In interviews, Hammer's acquaintances and family members said race had influenced his life in ways that went beyond the nickname. Some said that growing up white in a black neighborhood molded his choices, perhaps prompting him to try harder to fit in.

At the same time, though, their accounts highlighted ways in which race didn't seem to matter -- or at least mattered less than neighborhood conditions in shaping Hammer's life. The descriptions by friends and family members suggest that Hammer's connections to gangs had been woven of the same threads of geography and peer pressure as those of young black men commonly linked by police to gangs.

In the end, Hammer's race seemed to recede behind personal troubles, bad choices, brushes with the law and his desire "to kick it" with a tough but familiar crowd.

Hammer was charged Sept. 16 in the killing of Price, a 31-year-old mother of three outside a suspected drug house in south Compton early Sept. 14. His arraignment was scheduled for Tuesday. He was being held without bail at Twin Towers jail.

Detectives allege that Hammer and others opened fire from the frontyard at Price, a passenger in a white SUV. Merriman said investigators now believe that Price and her companion might have been just driving by, contrary to earlier reports that an argument had preceded the shooting.

Price has been described by friends and family as a devoted mother who co-owned a beauty salon and worked as a nurse. She had moved to a new house in Corona last year. Her death, one among several hundred homicide deaths in Los Angeles County so far this year, has sparked protests and drawn national attention to Compton.

Implicated in the crime, police said, are the Southside Crips, a long-standing Compton gang of about 150 members, nearly all black.

The racial makeup of Los Angeles County street gangs is reinforced by the culture of prisons, in which inmates commonly divide themselves along color lines, Rhambo said -- blacks with blacks, Latinos with Latinos. When whites enter the mix on the streets, Rhambo said, it's more common to see them join Latino gangs.

Exactly how closely Hammer was tied to the Crips is unclear. Lt. Dan Rosenberg, who is overseeing the homicide investigation, played down the connection. "I believe he may have been hanging out with them," he said. "I don't know if he was an active gang member."
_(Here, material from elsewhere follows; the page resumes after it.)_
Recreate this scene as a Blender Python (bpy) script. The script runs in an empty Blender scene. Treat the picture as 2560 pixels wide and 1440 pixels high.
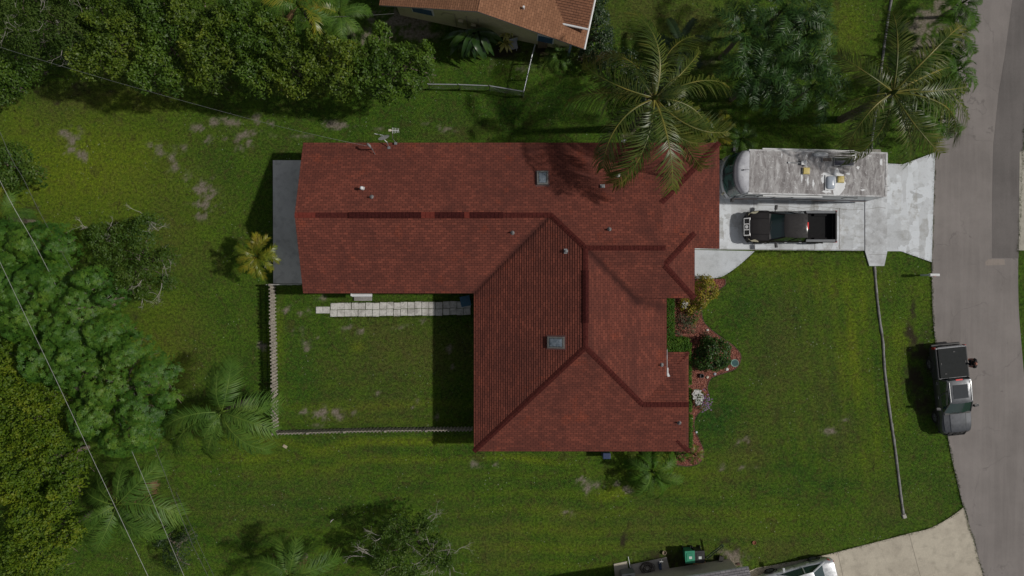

His comments reflect one law enforcement view that gang membership can be ambiguous. Between those men identified by police as hard-core gang members and those called associates lies a "significant gray area," Rhambo said. On the edges of gangs are people who are related to gang members, or who have been intimidated or coerced into cooperating.

There are also those who have left the gang, or who simply spend time with members. "You may hang out with them, but you may not caper with them, or even drink with them," Rhambo said. "But then the cops pick you up with them ... and you are lumped in."

"It's possible," Rosenberg said, that Hammer "just hangs out with the fellas."

Acquaintances of Hammer voiced similar thoughts. Rogelio Alberto Tovar, 22, who is friends with many Southside Crips, said Hammer could never have been a true member of the traditionally black gang because he is white. Compton resident Ramon Sanders, who met Hammer two years ago, agreed.